GDP is projected to grow by 1.8% in 2026 and 2.1% in 2027, supported by domestic demand and a recovery in exports. Inflation is set to moderate from 4.4% in 2025 to 3.2% in 2026 and 3.1% in 2027, thanks to currency appreciation and easing domestic inflation pressures. The general government deficit is projected to increase to 6.2% of GDP in 2026 after the introduction of various deficit-increasing measures in late 2025 and early 2026, and to remain elevated at 5.8% in 2027. The debt-to-GDP ratio is expected to continue increasing to 76.8% by 2027, given the persistence of substantial deficits.
| Indicators | 2025 | 2026 | 2027 |
|---|---|---|---|
| GDP growth (%, yoy) | 0.5 | 1.8 | 2.1 |
| Inflation (%, yoy) | 4.4 | 3.2 | 3.1 |
| Unemployment (%) | 4.4 | 4.5 | 4.4 |
| General government balance (% of GDP) | -4.7 | -6.2 | -5.8 |
| Gross public debt (% of GDP) | 74.6 | 75.1 | 76.8 |
| Current account balance (% of GDP) | 1.7 | -0.2 | 0.5 |
Domestic demand remains the main growth driver
Real GDP grew by 0.5% in 2025, supported by strong consumption which benefited from substantial wage increases and a decline in household savings. By contrast, investment declined, and exports remained sluggish due do the weak performance of manufactured goods and business services. Economic activity increased in the first quarter of 2026 by 0.8% q-o-q, due to an increase in industrial production and sustained strong performance of services.
GDP growth is forecast to gain momentum in 2026-27, underpinned by domestic demand and exports, as well as improved confidence. Consumption is expected to remain a key growth driver in 2026, supported by strong wage growth and fiscal measures. However, consumption is set to moderate in 2027 as wage growth slows down. Investment is set to gradually recover and increase by 3.9% in 2027, driven by public investment, a pick-up in construction, supported by elevated housing demand and improving business sentiment. Export growth is projected to increase, boosted by the launch of assembly facilities in the automotive industry and the expected recovery in external demand. At the same time, elevated energy prices are set to deteriorate the terms of trade in 2026, and the current account balance is forecast to shift from a surplus in 2025 to a deficit of 0.2% in 2026 before returning to surplus again in 2027.
Risks to the outlook include continued weakness in investment and exports linked to disruptions in global supply chains and cost competitiveness losses. On the upside, restoring full access to EU funds would improve the macroeconomic and fiscal outlook.

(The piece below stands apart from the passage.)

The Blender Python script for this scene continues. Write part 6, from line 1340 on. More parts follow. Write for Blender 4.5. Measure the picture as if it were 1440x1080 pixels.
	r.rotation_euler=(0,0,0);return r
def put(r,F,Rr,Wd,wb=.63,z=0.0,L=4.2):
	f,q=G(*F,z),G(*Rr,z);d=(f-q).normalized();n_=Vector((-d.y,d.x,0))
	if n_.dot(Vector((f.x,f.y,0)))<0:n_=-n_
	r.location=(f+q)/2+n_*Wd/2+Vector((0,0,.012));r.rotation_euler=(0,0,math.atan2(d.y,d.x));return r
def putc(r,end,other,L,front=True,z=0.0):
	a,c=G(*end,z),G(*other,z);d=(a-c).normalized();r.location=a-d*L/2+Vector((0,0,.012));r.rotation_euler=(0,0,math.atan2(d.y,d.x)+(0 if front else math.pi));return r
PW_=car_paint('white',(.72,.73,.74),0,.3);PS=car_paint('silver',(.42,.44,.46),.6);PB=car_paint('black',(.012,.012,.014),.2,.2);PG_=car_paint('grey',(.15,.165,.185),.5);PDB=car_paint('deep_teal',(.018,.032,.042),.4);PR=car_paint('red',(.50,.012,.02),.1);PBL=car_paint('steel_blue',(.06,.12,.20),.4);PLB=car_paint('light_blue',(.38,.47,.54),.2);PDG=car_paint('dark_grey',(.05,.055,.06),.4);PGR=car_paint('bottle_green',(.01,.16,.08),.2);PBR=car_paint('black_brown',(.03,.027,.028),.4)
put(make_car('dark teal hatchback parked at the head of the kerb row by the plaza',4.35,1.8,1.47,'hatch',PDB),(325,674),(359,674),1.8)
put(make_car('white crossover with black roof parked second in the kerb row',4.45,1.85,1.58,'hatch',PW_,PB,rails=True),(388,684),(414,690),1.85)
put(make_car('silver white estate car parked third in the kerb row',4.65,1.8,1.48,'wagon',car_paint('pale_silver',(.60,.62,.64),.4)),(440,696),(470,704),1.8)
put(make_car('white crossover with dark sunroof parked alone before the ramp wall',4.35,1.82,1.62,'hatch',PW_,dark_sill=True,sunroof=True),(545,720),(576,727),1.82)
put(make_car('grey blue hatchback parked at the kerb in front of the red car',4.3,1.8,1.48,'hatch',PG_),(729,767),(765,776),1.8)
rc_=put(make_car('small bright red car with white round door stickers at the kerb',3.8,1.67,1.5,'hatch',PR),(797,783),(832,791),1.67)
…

Strong real wage growth fuelled by policy measures and a tight labour market
The unemployment rate declined marginally to 4.4% in 2025, although the number of job vacancies fell. The unemployment rate is forecast to remain stable, as labour hoarding decreases in line with the economic recovery. Nominal wage growth is set to remain elevated in 2026, driven by an 11% increase in the minimum wage, wage hikes in the public sector and an overall tight labour market. However, wage growth is expected to moderate in 2027 as the one-off public-sector wage hike fades out.
Currency appreciation moderates the inflationary impact of rising energy prices
HICP inflation averaged 4.4% in 2025, with HICP excluding energy and food reaching 5.9%. By March 2026 inflation had declined to 2.1% owing to a decline in food inflation, modest repricing of services and fuel price regulations which limited the impact of rising oil prices due to the conflict in the Middle East. The inflationary pressures from strong domestic demand and high wage growth are largely offset by a 7% currency appreciation in 2026. Inflation is forecast to decrease to 3.1% by 2027, driven by the moderation of energy prices and easing wage pressures.
An increasing budget deficit
The budget deficit narrowed from 5.1% of GDP in 2024 to 4.7% in 2025, largely due to falling interest expenditure—reflecting lower coupons on inflation-linked bonds—and cuts to public investment. In 2026, the deficit is projected to widen to 6.2% of GDP, driven by new measures targeting households and expenditure slippages. Income tax revenue is expected to decline due to the continued phasing-in of the personal income tax exemption for mothers and an increase in the family tax allowance, totalling an estimated 0.6% of GDP. In addition, the gradual introduction of a 14th month pension and new housing support measures for households and public workers are expected to increase the deficit by around 0.5% of GDP. Further public sector wage increases, along with bonuses for military and law enforcement employees paid in January that are estimated at 0.5% of GDP, are projected to drive continued strong public wage growth. Current expenditure overruns further add to the deficit. These are only partially offset by the extension of sectoral taxes on windfall profits into 2026 and an increase in the bank tax. Public investment is projected to increase after two years of decline. Overall, the fiscal stance is expected to be strongly expansionary in 2026, at -1.4% of GDP.
In 2027, the deficit is projected to remain elevated at 5.8% of GDP, in part due to the increasing cost of already legislated income tax measures and the 14th month pension, alongside the expiry of sectoral taxes. Interest expenditure is projected to remain broadly stable as a share of GDP, as sovereign yields have fallen but the stock of debt is growing. The fiscal stance is projected to be contractionary in 2027, at 0.4% of GDP.
Risks to the deficit include further expenditure slippages and possible repayments of tax revenues related to European Court of Justice rulings.
The debt-to-GDP ratio is projected to increase over the forecast horizon from 74.6% in 2025 to 76.8% in 2027. The increase in 2026 reflects the large deficit but is almost counterbalanced by the revaluation of foreign-denominated debt due to recent currency appreciation. In 2027, a stronger increase is forecast on the back of the persistently high deficit.